What we would call Reagan Democrats in the 1980s and today, we're Nixon Democrats in the 1960s and 1970s. Southern and Midwestern Democrats who voted Democratic most of their lives until 1966, 67, and 68 came around when they were looking for different political leadership. 

Back in 1968, the Republican Party even with their big gains during the 1966 Congressional midterms when they won 45 seats in the House and 4 in the Senate, was still primarily a Northeastern party, with some support in the Midwest and conservative-libertarian West.

And to get to why Richard Nixon was such a brilliant not just politician but political strategist which is just as important, Nixon understood that for the Republican Party to come back they were going to have to make gains in the Democratic Dixie South, while holding their ground in the Northeast, Midwest, and Mountain West, they were going to have to win over right-wing Southern Dixiecrats who opposed the civil rights movement of the 1950s and 1960s and the Cultural Revolution of the 1960s.

Not just the Nixon comeback, but the Republican comeback, started in 1966 with Congressional Republicans winning back over 40 seats in the House and a lot of them in the South and winning back 4 seats in the Senate, allowing Congressional Republicans along with Dixiecrat Democrats, to block partisan, Democratic legislation, that was proposed by President Johnson and the Congressional Democratic Leadership. 

And in 1968, thanks to the Vietnam War and the socialist New-Left that emerged in the Democratic Party, the Democratic Party was a huge house that was hugely divided and their grand political coalition that kept them in power since the Hoover Administration in the late 1920s when they won Congress back, finally broke.

With Richard Nixon again being the great politician and political strategist that he was being there to take advantage of all this political and cultural chaos that was going on in the country.

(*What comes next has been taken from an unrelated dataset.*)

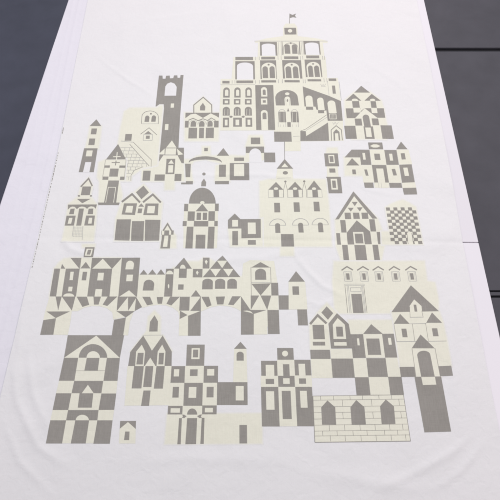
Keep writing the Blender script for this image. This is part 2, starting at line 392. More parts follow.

Richard Nixon is a big reason why the Republican Party is southern and rural based in America. He's also a reason why Republicans struggle to win in big cities and big metro areas, because they're base is so dependent on right-wing Fat-Right in many cases Southern Anglo-Saxon Protestant aging men. 

But pre-1966, the Republican Party simply wasn't big enough to compete nationally with the Democrats and Richard Nixon changed that.